Eleven trucks confiscated in Kuujjuaq
Response to public safety concerns
ODILE NELSON
Provincial vehicle inspectors impounded 11 commercial trucks in Kuujjuaq last week for failing to meet safety standards.
Inspectors from the Société de l’assurance automobile du Québec (SAAQ) travelled to Nunavik at the request of the Kativik Regional Police Force. Police invited the inspectors after receiving numerous complaints from residents about the run-down condition of trucks that had arrived for the annual summer construction season.
SAAQ inspectors examined 12 vehicles in all and eventually confiscated 11 for a variety of serious defects, including faulty brakes and shaved off dry shafts, KRPF chief Brian Jones told Nunatsiaq News.
Southern construction companies owned many of the confiscated vehicles, Jones said, but some were the property of the Village of Kuujjuaq and local contractors.
Jones declined to identify which southern companies owned the vehicles but said the inspection was a community safety issue.
“I think it was a public hazard – with the amount of people in the community now, with the number of young kids playing and summer camps and the amount of construction going on right now too,” he said.
This summer construction sites in Kuujjuaq include the airport and construction of a new school, Jones said.
Owners will have to repair their trucks and have them re-inspected before police allow them back on the road.

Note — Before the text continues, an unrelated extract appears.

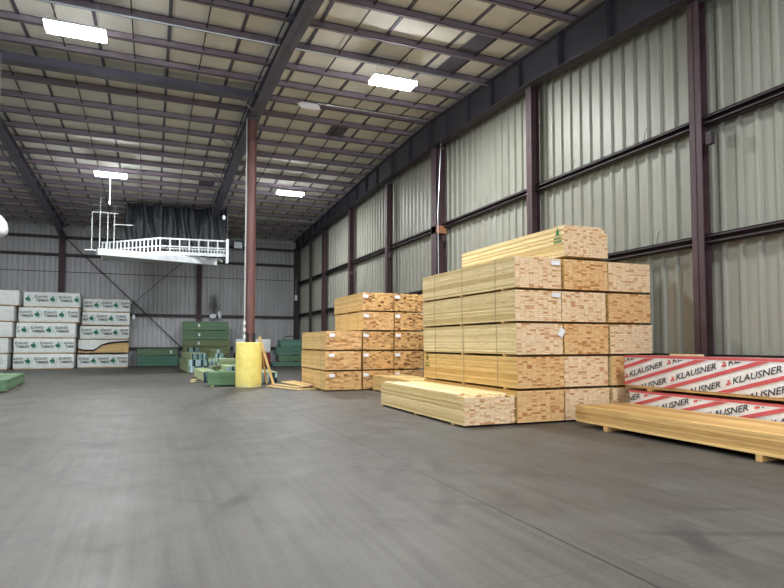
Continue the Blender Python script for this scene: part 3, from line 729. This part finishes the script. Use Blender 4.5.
# ------------------------------------------------------------------ hanging conveyor platform
cv = thing('hanging_conveyor', 'white roller conveyor platform with railing hung from the roof above the back wall stacks', 'conveyor', (0, 0, 5.6))
def rel(p): return Vector((p[0], p[1], p[2]-5.6))
A, B, Cc = Vector((-2.5, 34.3, 0)), Vector((.3, 31.6, 0)), Vector((3.52, 31.3, 0))
# lower long beam
a, b = Vector((-2.42, 30.2, 0)), Vector((3.05, 32.0, 0)); d = (b-a).normalized(); n = Vector((-d.y, d.x, 0))
def bar(m, a, b, w, z0, z1):
    a, b = Vector(a), Vector(b); d = (b-a).normalized(); n = Vector((-d.y, d.x, 0))*w/2
    k = len(m.v); m.v += [tuple(p) for p in ((a-n).to_3d()+Vector((0, 0, z0)), (b-n)+Vector((0, 0, z0)), (b+n)+Vector((0, 0, z0)), (a+n)+Vector((0, 0, z0)), (a-n)+Vector((0, 0, z1)), (b-n)+Vector((0, 0, z1)), (b+n)+Vector((0, 0, z1)), (a+n)+Vector((0, 0, z1)))]
    for f in ((0, 3, 2, 1), (4, 5, 6, 7), (0, 1, 5, 4), (2, 3, 7, 6), (1, 2, 6, 5), (3, 0, 4, 7)): m.f.append(tuple(k+i for i in f)); m.mi.append(0); m.tn.append(0)
m = MB(); bar(m, a, b, .3, .06, .34); m.build('long_beam', M['convey'], cv)
m = MB(); m.v += [(-2.3, 30.5, .36), (3.2, 31.9, .36), (3.5, 33.0, .36), (-.2, 34.6, .36), (-2.5, 34.6, .36), (-2.3, 30.5, .42), (3.2, 31.9, .42), (3.5, 33.0, .42), (-.2, 34.6, .42), (-2.5, 34.6, .42)]
for f in ((4, 3, 2, 1, 0), (5, 6, 7, 8, 9), (0, 1, 6, 5), (1, 2, 7, 6), (2, 3, 8, 7), (3, 4, 9, 8), (4, 0, 5, 9)): m.f.append(f); m.mi.append(0); m.tn.append(0)
m.build('deck', M['greywhite'], cv)
for (p, q, nn) in ((B, Cc, 7), (B, A, 15)):
    m = MB()
    bar(m, p, q, .05, .44, .6); bar(m, p, q, .05, .84, .9)
    bar(m, p, q, .06, 1.22, 1.29)
    m.build('side_rail', M['convey'], cv)
    for k in range(nn+1):
        c = p+(q-p)*k/nn
        if k == 0 and q is A: continue
        m = MB(); m.box(c.x-.03, c.x+.03, c.y-.03, c.y+.03, .42, 1.3); m.build('rail_post', M['convey'], cv)
    # rollers between the rails
    dv = (q-p).normalized(); nv = Vector((-dv.y, dv.x, 0)); nv = nv if nv.y > 0 else -nv
    m2 = MB(); N = nn*3
    for k in range(N):
        c = p+(q-p)*(k+.5)/N; m2.tube(c+Vector((0, 0, .72)), c+nv*.6+Vector((0, 0, .72)), .035, 6)
    o = m2.build('roller_bed', M['steel'], cv)
    m = MB(); bar(m, p+nv*.6, q+nv*.6, .05, .62, .88); m.build('side_rail', M['greywhite'], cv)
m = MB(); m.box(3.47, 3.6, 31.2, 31.35, .1, 1.35); m.build('end_post', M['convey'], cv)
for p in (Vector((-1.9, 33.6, 0)), Vector((3.54, 31.3, 0)), Vector((.35, 33.5, 0)), Vector((2.9, 32.6, 0))):
    m = MB(); m.tube(p+Vector((0, 0, .42)), (p.x, p.y, roofz(p.y)-5.6), .009, 5); m.build('hanger_rod', M['rafter'], cv)
# white pipe cage hanging at the left end
cg = thing('pipe_cage', 'thin white pipe cage hanging at the left end of the conveyor', 'pipe frame', (-2.9, 33.0, 6.27))
for k, xx in enumerate((0, .36, .72, 1.02)):
    m = MB(); m.tube((xx, 0, 0 if k == 0 else .15), (xx, 0, 1.95), .022, 6); m.build('upright', M['greywhite'], cg)
m = MB(); m.tube((0, 0, 1.95), (1.2, 0, 1.95), .025, 6); m.build('top_bar', M['greywhite'], cg)
m = MB(); m.tube((.98, 0, 1.38), (1.9, 0, 1.4), .022, 6); m.build('cross_bar', M['greywhite'], cg)
m = MB(); m.tube((.36, 0, 1.95), (.36, 0, roofz(33)-6.27), .01, 5); m.build('hanger_rod', M['galv'], cg)
m = MB(); m.tube((-.3, 0, .0), (.4, 0, .0), .022, 6); m.build('foot_bar', M['whitepaint'], cg)
# hook hanging from the light's chain
hk = thing('hanging_hook', 'small white pull hook on a chain above the pipe cage', 'hook', (-1.9, 29.6, 7.95))
m = MB(); m.tube((0, 0, .25), (0, 0, 1.2), .01, 5); m.build('chain', M['galv'], hk)
m = MB(); m.tube((0, 0, 0), (0, 0, .28), .045, 8, .02); m.build('handle', M['whitepaint'], hk)

# black plastic sheet hung behind the conveyor
m = MB(); N = 90; x0, x1 = -1.5, 4.0; zt, zb = 9.5, 6.55; K = 14; g = []
for j in range(K+1):
    row = []
    for i in range(N+1):
        f = i/N; h = j/K; x = x0+(x1-x0)*f
        dp = .16*math.sin(f*38+1.3*math.sin(h*3+f*9))*(.35+.65*h)+.07*math.sin(f*97+h*4)
        sw = .18*abs(math.sin(f*PI*4.0+.4))*(1-h)
        row.append(len(m.v)); m.v.append((x+.06*math.sin(h*7+f*20), 36.0+dp, zb+(zt-sw-zb)*h if h > 0 else zb+.08*math.sin(f*21)))
    g.append(row)
for j in range(K):
    for i in range(N): m.f.append((g[j][i], g[j][i+1], g[j+1][i+1], g[j+1][i])); m.mi.append(0); m.tn.append(0)
o = m.build('plastic_sheet', M['blackplastic'], smooth=True); tag(o, 'crumpled black plastic sheet hanging from the roof behind the conveyor', 'plastic sheet')
sol = o.modifiers.new('s', 'SOLIDIFY'); sol.thickness = .01

# ------------------------------------------------------------------ small things
def crumple(name, label, loc, sx, sy, sz, mat, cat, seed, sub=3):
    r = random.Random(seed); bm = bmesh.new(); bmesh.ops.create_icosphere(bm, subdivisions=sub, radius=1)
    for v in bm.verts: v.co *= 1+r.uniform(-.28, .2); v.co.x *= sx; v.co.y *= sy; v.co.z *= sz
    me = bpy.data.meshes.new(name); bm.to_mesh(me); bm.free(); me.materials.append(mat)
    o = bpy.data.objects.new(name, me); C.objects.link(o); o.location = loc; return tag(o, label, cat)
crumple('torn_insulation', 'scrap of torn white insulation dangling below the roof by the post top', (4.95, 19.95, 9.93), .42, .12, .12, M['tag'], 'insulation', 4, 2)
crumple('plastic_scrap', 'crumpled white plastic standing in for daylight in the sooty vent on the back wall', (4.0, 43.55, 3.5), .24, .1, .22, M['daylit'], 'plastic', 5, 1)  # white colour stands in for daylight through the broken vent
crumple('plastic_scrap', 'second white crumple standing in for daylight on the right of the sooty vent', (4.45, 43.55, 3.6), .16, .1, .3, M['daylit'], 'plastic', 6, 1)
crumple('plastic_scrap', 'white plastic flap sticking out right of the third white stack', (-1.15, 42.7, 3.3), .12, .15, .2, M['daylit'], 'plastic', 8, 2)
bx = thing('junction_box', 'small white box fixed to the dark corner column', 'electrical box', (9.8, 43.2, 4.75))
m = MB(); m.box(0, .2, 0, .12, 0, .4); m.build('enclosure', M['whitepaint'], bx, .01); m = MB(); m.tube((.1, .06, .4), (.1, .06, 1.6), .015, 6); m.build('conduit', M['greywhite'], bx)
m = MB(); m.box(.03, .17, -.01, 0, .05, .35); m.build('cover', M['tag'], bx)
dm = thing('hanging_dome', 'white rounded hanging shade cut off by the left edge', 'shade', (-4.25, 20.0, 4.68))
m = MB(); m.lathe([(.05, .66), (.15, .6), (.27, .42), (.31, .25), (.3, .1), (.2, .0)], 28); m.build('shade', M['whitepaint'], dm, smooth=True)
m = MB(); m.tube((0, 0, .64), (0, 0, roofz(20)-4.68), .012, 6); m.build('hanging_wire', M['galv'], dm)
fr = thing('framed_panel', 'small dark-framed panel on the back wall just left of the round post', 'panel', (5.3, 43.25, 8.35))
m = MB(); m.box(0, .7, 0, .06, 0, .06); m.box(0, .7, 0, .06, .54, .6); m.box(0, .06, 0, .06, .06, .54); m.box(.64, .7, 0, .06, .06, .54); m.build('frame', M['darksteel'], fr)
m = MB(); m.box(.06, .64, .02, .05, .06, .54); m.build('panel', M['galv'], fr)
m = MB(); m.box(.3, .36, .06, .5, .4, .46); m.build('wall_bracket', M['darksteel'], fr)
pb = thing('pendant_bulb', 'tiny white bulb on a cord above the right end of the conveyor', 'lamp', (3.42, 32.0, 8.2))
m = MB(); m.lathe([(.03, .16), (.07, .1), (.09, .03), (.06, -.05), (.02, -.09)], 14); m.build('bulb', M['daylit'], pb, smooth=True)
m = MB(); m.tube((0, 0, .15), (0, 0, roofz(32)-8.2), .008, 5); m.build('cord', M['rafter'], pb)
# dark hose draped over the teal stack
m = MB(); pv = None
for k in range(9):
    a = PI*k/8; p = Vector((8.75-.5*math.cos(a), 39.7, 1.85+.2*math.sin(a)))
    if pv is not None: m.tube(pv, p, .03, 6)
    pv = p
tag(m.build('hose', M['rubber']), 'black hose looped over the top of the far corner teal stack', 'hose')
# wire ties sticking out along the girts
for k, (y, z) in enumerate(((9.9, 6.2), (12.3, 6.2), (16.6, 6.2), (18.8, 6.2), (22.7, 6.2), (25.0, 6.2), (9.6, 3.85), (27.5, 6.2))):
    m = MB(); m.tube((10.15, y, z-.1), (10.13, y-.05, z+.08), .006, 5); m.tube((10.13, y-.05, z+.08), (10.1, y-.13, z+.16), .006, 5); m.build('wire_tie', M['darksteel'], wall_r)

# ------------------------------------------------------------------ world, camera
w = bpy.data.worlds.new('world'); scn.world = w; w.use_nodes = True
bg = w.node_tree.nodes['Background']; bg.inputs[0].default_value = (.8, .88, 1, 1); bg.inputs[1].default_value = 2.4
cam = bpy.data.cameras.new('camera'); co = bpy.data.objects.new('camera', cam); C.objects.link(co)
co.location = (0, 0, 1.6); co.rotation_euler = (math.radians(92.7), 0, math.radians(-22.2))
cam.sensor_width = 36; cam.lens = 588/784*36; cam.shift_y = 21/784; cam.clip_end = 200
scn.camera = co
scn.view_settings.view_transform = 'Standard'; scn.view_settings.look = 'None'; scn.view_settings.gamma = 1
scn.view_settings.use_curve_mapping = False; scn.view_settings.exposure = 0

The one-time inspection has highlighted a need for more routine exams of heavy vehicles that arrive in Nunavik.
Jones said the SAAQ and KRPF will now work together to establish a biannual, region-wide inspection schedule for trucks in Nunavik.
“We want to make the roads safer in Nunavik because of the growing population and also because the communities’ roads will be paved over the coming years [and more heavy vehicles will be on the roads]” Jones said.
The SAAQ should issue a full report in the next two weeks, Jones said.